A radical environmental activist in the 90's, Rebecca Rubin was sentenced Monday for taking part animal rights-related arsons allegedly perpetrated by the collective "The Family" over a decade ago.
Rubin has refused to give evidence against any other activists to federal prosecutors, accounting, some say, for her considerable sentence of five years in prison (determined by minimum sentencing laws -- a scourge of the legal system).

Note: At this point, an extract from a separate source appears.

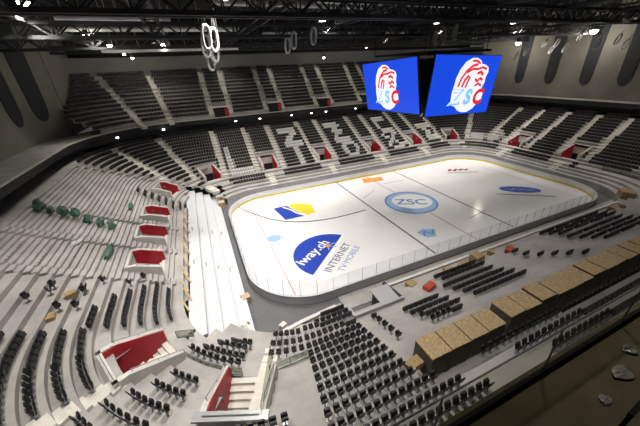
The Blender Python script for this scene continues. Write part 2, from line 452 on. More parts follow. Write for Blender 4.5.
# near stand front wall with pale cap, around the pocket
P = [(-31.75,-16.2),(-31.75,-16.8)]+[(-29.7+2.05*math.cos(t),-16.8+2.05*math.sin(t)) for t in [PI+PI/2*i/10 for i in range(11)]]+[(-27,-18.2),(-23.4,-17.4)]
PZ = [2.15]*len(P); PZ[-2] = 1.95; PZ[-1] = 1.4
P2 = []
for x in (-17.6,-10,0,10,20,25.5): P.append((x,-17.08)); PZ.append(1.3)
mb = MB(); mc = MB()
for a, b, za, zb_ in zip(P[:-1],P[1:],PZ[:-1],PZ[1:]):
    if a[0] == -23.4: continue
    d_ = (Vector(b)-Vector(a)).normalized(); q_ = Vector((-d_.y,d_.x))
    for w_, lo, hi, tgt in ((.1,-.05,0,mb),(.17,None,.1,mc)):
        A0 = Vector(a)-d_*.03; B0 = Vector(b)+d_*.03; l0 = (-.05 if lo is not None else za); l1 = (-.05 if lo is not None else zb_)
        tgt.hexa([(*(A0-q_*w_),l0),(*(B0-q_*w_),l1),(*(B0+q_*w_),l1),(*(A0+q_*w_),l0),(*(A0-q_*w_),za+hi),(*(B0-q_*w_),zb_+hi),(*(B0+q_*w_),zb_+hi),(*(A0+q_*w_),za+hi)])
o = struct(mb,'wall_front',M['boardout'],'grey front wall of the near stand')
o = struct(mc,'trim_1',M['parapet'],'pale coping of the near stand front wall')

# ------------------------------------------------------------------ vomitories
vl = ['red walled stair opening in the far left corner of the lower stand','red sided stair opening under the first white letters, far stand','red sided stair opening second from left in far stand','red sided stair opening in the middle of the far stand',
 'red sided stair opening right of middle, far stand below the left screen','red sided stair opening at the far right corner, below the right screen','red sided stair opening in right end stand, nearer the far corner','red sided stair opening in right end stand, nearer the camera',
 'topmost red stair pit of the bare left terrace, beside the seats','second red stair pit from the far end of the bare left terrace','third red stair pit from the far end of the bare left terrace','red stair pit of the left terrace nearest the straight black seat rows',
 'red stair pit framed in white beside curved black seat rows, bottom left','stair pit with grey rail and one red wall, bottom of the picture']
for (bx,by,nx,ny,L), lab, vi in zip(VF, vl, range(99)):
    st = 1 if vi < 8 else 2; VZ = 2.8+RISE*(st-1)
    rt = empty('stair_opening', (bx,by,VZ), math.atan2(ny,nx)-PI/2)   # local +Y outward, +X to the right seen facing outward
    tag(rt, lab, 'stairway', 'red stair openings of the lower stand')
    zb = RISE*round(L/PITCH)+(.35 if vi < 8 else .6)
    last = vi == 13
    def side(x0, x1, name, m, y0, y1, za, zc, zbase=-2.3):
        mb = MB(); pr = [(x0,y0,zbase),(x0,y1,zbase),(x0,y1,zc),(x0,y1-.9,zc),(x0,y0,za)]
        mb.prism(pr,(x1-x0,0,0)); return mb.obj(name, m, rt)
    side(-VW-.28,-VW+.06,'side_wall',M['parapet'],-.1,L+.3,1.15,zb); side(VW-.06,VW+.28,'side_wall',M['parapet'],-.1,L+.3,1.15,zb)
    side(VW-.13,VW-.065,'red_panel',M['red'],-.05,L+.0,1.05,zb-.1)
    if not last: side(-VW+.065,-VW+.13,'red_panel',M['red'],-.05,L+.0,1.05,zb-.1)
    mb = MB(); mb.box((0,L+.15,zb/2-1.15),(2*VW+.5,.3,zb+2.3)); mb.obj('back_wall',M['parapet'],rt)
    mb = MB(); mb.box((0,L-.03,-.75),(2.6,.08,2.3)); mb.obj('doorway',M['doordark'],rt)
    mb = MB()
    for q in range(9):
        zt = -.02-.21*q; mb.box((0,L*(q+.5)/9,zt-.3),(2*VW,L/9,.6))
    mb.obj('stair_flight',M['tread'],rt)
    mb = MB()
    for s in (-1,1):
        x = s*(VW+.11); mb.bar((x,-.1,1.3),(x,L-.75,zb+.2),.06,6)
        for q in (.05,.5,.98): mb.bar((x,-.1+q*(L-.65),1.1+q*(zb-1.1)-.1),(x,-.1+q*(L-.65),1.3+q*(zb-1.1)),.05,6)
    mb.bar((-VW,L+.15,zb+.25),(VW,L+.15,zb+.25),.06,6)
    mb.obj('handrail',M['grey'],rt)
    if last:
        mb = MB(); mb.box((0,L+.15,zb+.1),(2*VW+1,.5,.2)); mb.obj('capping',M['grey'],rt)
        mb = MB(); mb.box((-VW-.1,L/2,zb*.75+.6),(.04,L,1.3)); mb.obj('glass_panel',M['railglass'],rt)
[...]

The details of Rubin's punishment are nothing short of cruel and unusual. She was ordered to pay more than $13 million in restitution upon her release and perform 200 hours of community service. Add to this the bizarre requirement that she read Malcolm Gladwell's "David and Goliath" -- the author's sweeping work of pop science with a message to "misfits and underdogs" that essentially combines non-violence and capitulation, undergirded by an appeal to a scientific method with far-reaching topic matter, and little argumentative strength.
Of "David and Goliath"'s core message, Gladwell himself said: "The fact of being an underdog changes people in ways that we often fail to appreciate. It opens doors, and creates opportunities and educates and permits things that might otherwise have seemed unthinkable.”
Demanding a jailed activist -- who has remained resistant to years of state intimidation -- read such a work seems not-so-subtly dystopian. Gladwell as state-enforced antidote to rebellion.
One hopes that Rubin's supporters send her ample countervailing reading supplies, too.